++++ SUPPLIED MATERIAL

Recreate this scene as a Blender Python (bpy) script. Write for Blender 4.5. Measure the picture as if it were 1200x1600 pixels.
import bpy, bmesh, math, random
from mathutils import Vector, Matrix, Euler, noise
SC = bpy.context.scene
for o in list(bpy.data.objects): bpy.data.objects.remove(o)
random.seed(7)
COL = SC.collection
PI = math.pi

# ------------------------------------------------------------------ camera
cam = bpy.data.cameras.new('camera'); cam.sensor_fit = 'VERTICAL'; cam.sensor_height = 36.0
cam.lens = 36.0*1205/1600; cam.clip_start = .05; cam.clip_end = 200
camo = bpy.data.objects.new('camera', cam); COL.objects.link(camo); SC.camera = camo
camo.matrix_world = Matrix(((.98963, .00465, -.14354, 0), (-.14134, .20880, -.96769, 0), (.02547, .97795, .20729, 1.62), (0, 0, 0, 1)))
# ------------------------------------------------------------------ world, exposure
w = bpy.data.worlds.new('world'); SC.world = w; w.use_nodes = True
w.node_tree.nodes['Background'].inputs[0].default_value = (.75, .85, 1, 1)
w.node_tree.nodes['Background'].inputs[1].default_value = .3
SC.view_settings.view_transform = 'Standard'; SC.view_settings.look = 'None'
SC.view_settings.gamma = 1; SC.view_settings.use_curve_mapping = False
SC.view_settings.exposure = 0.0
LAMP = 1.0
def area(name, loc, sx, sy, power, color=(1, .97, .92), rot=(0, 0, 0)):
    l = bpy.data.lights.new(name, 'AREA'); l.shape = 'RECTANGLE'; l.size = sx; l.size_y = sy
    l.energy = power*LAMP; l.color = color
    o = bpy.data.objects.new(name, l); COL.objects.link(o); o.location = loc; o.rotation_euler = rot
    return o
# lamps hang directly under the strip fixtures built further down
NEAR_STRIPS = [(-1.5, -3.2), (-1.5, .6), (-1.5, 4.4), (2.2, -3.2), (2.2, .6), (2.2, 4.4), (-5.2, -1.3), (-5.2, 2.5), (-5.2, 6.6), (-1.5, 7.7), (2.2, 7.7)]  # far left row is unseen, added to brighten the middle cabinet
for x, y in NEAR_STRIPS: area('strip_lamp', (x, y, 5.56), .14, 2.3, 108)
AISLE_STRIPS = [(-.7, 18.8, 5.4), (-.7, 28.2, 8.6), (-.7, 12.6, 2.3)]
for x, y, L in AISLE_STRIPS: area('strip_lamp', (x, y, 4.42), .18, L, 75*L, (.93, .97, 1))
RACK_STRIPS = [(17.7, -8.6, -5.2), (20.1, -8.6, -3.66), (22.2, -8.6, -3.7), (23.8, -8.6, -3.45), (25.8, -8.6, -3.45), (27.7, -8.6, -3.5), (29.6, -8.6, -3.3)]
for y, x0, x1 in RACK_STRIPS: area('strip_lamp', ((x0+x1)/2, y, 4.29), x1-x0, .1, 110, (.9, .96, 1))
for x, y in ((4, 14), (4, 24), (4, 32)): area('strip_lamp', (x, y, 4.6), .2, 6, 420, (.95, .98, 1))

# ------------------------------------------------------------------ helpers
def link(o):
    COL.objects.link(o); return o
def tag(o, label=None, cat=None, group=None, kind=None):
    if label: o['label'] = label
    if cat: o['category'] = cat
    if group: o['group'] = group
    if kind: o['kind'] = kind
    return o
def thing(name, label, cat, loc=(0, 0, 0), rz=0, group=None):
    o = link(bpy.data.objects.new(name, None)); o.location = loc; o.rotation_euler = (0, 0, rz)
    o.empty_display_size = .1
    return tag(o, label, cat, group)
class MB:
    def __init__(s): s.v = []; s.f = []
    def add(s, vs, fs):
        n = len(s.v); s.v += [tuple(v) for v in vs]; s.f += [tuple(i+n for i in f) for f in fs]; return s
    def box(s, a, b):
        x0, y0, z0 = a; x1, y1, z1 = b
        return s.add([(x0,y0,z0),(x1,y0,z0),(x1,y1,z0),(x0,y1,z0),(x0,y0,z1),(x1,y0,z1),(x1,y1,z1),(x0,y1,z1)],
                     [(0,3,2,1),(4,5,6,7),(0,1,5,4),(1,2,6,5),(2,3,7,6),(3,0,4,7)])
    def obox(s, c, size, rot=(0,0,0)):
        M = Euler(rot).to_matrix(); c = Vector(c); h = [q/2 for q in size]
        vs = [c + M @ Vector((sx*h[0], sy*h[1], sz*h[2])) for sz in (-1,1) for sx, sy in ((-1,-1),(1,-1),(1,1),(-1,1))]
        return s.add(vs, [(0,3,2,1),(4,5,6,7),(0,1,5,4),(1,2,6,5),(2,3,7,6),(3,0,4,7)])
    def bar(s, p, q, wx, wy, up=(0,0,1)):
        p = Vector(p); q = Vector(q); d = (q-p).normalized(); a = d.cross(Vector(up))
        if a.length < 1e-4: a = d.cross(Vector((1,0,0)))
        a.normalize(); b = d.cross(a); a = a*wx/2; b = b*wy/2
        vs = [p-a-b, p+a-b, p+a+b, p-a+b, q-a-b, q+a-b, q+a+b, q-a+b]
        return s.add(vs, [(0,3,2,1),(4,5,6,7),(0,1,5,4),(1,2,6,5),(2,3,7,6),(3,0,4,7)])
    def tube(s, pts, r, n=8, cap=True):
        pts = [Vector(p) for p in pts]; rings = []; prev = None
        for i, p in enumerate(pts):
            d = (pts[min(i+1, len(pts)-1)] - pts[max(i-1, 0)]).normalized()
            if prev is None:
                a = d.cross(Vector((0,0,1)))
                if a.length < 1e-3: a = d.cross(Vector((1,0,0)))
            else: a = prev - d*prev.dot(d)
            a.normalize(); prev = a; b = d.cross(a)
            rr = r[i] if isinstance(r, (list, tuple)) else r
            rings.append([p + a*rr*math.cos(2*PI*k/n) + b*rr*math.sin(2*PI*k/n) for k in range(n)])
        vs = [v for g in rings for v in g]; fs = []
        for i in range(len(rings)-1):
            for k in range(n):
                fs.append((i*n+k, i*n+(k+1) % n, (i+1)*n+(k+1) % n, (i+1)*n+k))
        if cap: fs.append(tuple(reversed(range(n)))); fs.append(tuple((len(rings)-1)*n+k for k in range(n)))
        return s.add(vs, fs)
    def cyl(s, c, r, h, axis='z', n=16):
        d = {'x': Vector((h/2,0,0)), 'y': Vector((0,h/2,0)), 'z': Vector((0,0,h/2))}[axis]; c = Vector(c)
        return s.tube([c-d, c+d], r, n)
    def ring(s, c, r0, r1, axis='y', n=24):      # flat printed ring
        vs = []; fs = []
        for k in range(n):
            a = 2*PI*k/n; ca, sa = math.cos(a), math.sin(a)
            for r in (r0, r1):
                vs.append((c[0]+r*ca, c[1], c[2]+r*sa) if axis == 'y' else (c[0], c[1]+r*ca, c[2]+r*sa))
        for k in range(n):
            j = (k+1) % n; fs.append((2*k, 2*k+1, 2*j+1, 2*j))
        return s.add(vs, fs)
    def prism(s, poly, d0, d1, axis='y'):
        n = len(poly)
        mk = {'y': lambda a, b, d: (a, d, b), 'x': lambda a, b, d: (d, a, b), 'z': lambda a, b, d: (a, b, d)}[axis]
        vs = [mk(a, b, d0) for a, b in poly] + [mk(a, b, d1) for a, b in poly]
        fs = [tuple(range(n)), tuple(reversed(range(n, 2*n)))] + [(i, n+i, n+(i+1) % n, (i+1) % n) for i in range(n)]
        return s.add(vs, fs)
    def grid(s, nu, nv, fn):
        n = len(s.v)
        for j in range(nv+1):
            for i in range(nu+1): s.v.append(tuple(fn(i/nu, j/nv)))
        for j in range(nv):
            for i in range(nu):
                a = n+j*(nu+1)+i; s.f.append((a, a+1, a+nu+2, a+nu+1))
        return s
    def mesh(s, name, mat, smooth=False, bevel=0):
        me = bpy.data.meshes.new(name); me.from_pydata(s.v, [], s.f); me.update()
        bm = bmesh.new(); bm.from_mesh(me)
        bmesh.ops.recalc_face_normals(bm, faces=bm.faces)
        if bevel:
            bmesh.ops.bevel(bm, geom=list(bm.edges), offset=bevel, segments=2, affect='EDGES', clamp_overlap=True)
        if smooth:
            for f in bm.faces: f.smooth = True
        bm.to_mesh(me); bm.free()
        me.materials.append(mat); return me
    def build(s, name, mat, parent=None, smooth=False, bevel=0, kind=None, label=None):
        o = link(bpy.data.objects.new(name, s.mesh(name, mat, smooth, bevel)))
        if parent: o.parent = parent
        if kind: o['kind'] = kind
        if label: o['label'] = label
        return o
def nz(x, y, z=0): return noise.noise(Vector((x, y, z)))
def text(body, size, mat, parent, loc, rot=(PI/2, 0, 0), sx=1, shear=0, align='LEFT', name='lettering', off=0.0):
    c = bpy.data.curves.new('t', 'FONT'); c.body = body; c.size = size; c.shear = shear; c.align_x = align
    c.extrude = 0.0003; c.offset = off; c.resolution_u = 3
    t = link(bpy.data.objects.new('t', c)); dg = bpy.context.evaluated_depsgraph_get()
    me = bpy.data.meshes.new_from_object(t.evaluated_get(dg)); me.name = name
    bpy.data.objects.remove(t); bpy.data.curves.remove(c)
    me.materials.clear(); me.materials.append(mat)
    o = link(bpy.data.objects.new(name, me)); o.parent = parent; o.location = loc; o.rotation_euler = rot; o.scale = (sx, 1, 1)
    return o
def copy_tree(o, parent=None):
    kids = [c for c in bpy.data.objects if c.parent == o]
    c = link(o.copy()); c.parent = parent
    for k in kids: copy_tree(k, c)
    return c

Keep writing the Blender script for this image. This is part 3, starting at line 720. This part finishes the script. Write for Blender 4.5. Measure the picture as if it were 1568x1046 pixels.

++++++++

- **WHAT YOU ARE ASKED TO DO**
Give back exactly the material above from its opening line to the line bearing "PI = math.pi".

- **CORRECT RESPONSE**
Recreate this scene as a Blender Python (bpy) script. Write for Blender 4.5. Measure the picture as if it were 1200x1600 pixels.
import bpy, bmesh, math, random
from mathutils import Vector, Matrix, Euler, noise
SC = bpy.context.scene
for o in list(bpy.data.objects): bpy.data.objects.remove(o)
random.seed(7)
COL = SC.collection
PI = math.pi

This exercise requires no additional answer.